Mildred Aldrich was born in Providence, Rhode Island, in 1853. After graduating from Everett High School in 1872 she taught elementary school in Boston, Massachusetts.

Aldrich began her career as a journalist with the Boston Home Journal and later contributed to Arena, and the Boston Herald. For a short period in 1892 she also edited the magazine, The Mahogany Tree.

In 1898 Aldrich moved to France and while living in Paris became a close friend of Gertrude Stein. Aldrich worked as a foreign correspondent and newspaper critic until retiring to Huiry, a village on the outskirts of Paris. She wrote to Stein in June 1914: "It will be the bloodiest affair the world has ever seen - a war in the air, under the sea as well as on it, and carried out with the most effective man-slaughtering machines ever used in battle."

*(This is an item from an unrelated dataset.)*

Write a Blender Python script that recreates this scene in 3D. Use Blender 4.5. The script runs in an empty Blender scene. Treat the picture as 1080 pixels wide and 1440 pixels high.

During the First World War Aldrich wrote A Hilltop on the Marne (1915), a book based on her journal entries (3rd June - 8th September 1914) and on letters she wrote to Gertrude Stein. The book sold well in the United States and she followed it with On the Edge of the War Zone (1917), The Peak of the Load (1918) and When Johnny Comes Marching Home (1919).

The French government believed that Aldrich's work helped persuade the US government to declare war on Germany and in 1922 was awarded the Legion of Honour.

Mildred Aldrich died in Huiry, France, on 19th February, 1928.

© , September 1997 - April 2014

Primary Sources

(1) Mildred Aldrich, letter to Gertrude Stein (June, 1914)

It will be the bloodiest affair the world has ever seen - a war in the air, under the sea as well as on it, and carried out with the most effective man-slaughtering machines ever used in battle.

(2) Mildred Aldrich was living in France when Germany invaded in August 1914.

A dozen times during the afternoon I went into the study and tried to read. Little groups of old men, women, and children were in the road, mounted on the barricade which the English had left. I could hear the murmur of their voices. In vain I tried to stay indoors. The thing was stronger than I, and in spite of myself, I would go out on the lawn and, field-glass in hand, watch the smoke. To my imagination every shot meant awful slaughter, and between me and the terrible thing stretched a beautiful country, as calm in the sunshine as if horrors were not.

It was just about six o'clock when the first bomb that we could really see came over the hill. The sun was setting. For two hours we saw them rise, descend, explode. Then a little smoke would rise from one hamlet, then from another; then a tiny flame - hardly more than a spark - would be visible; and by dark the whole plain was on fire.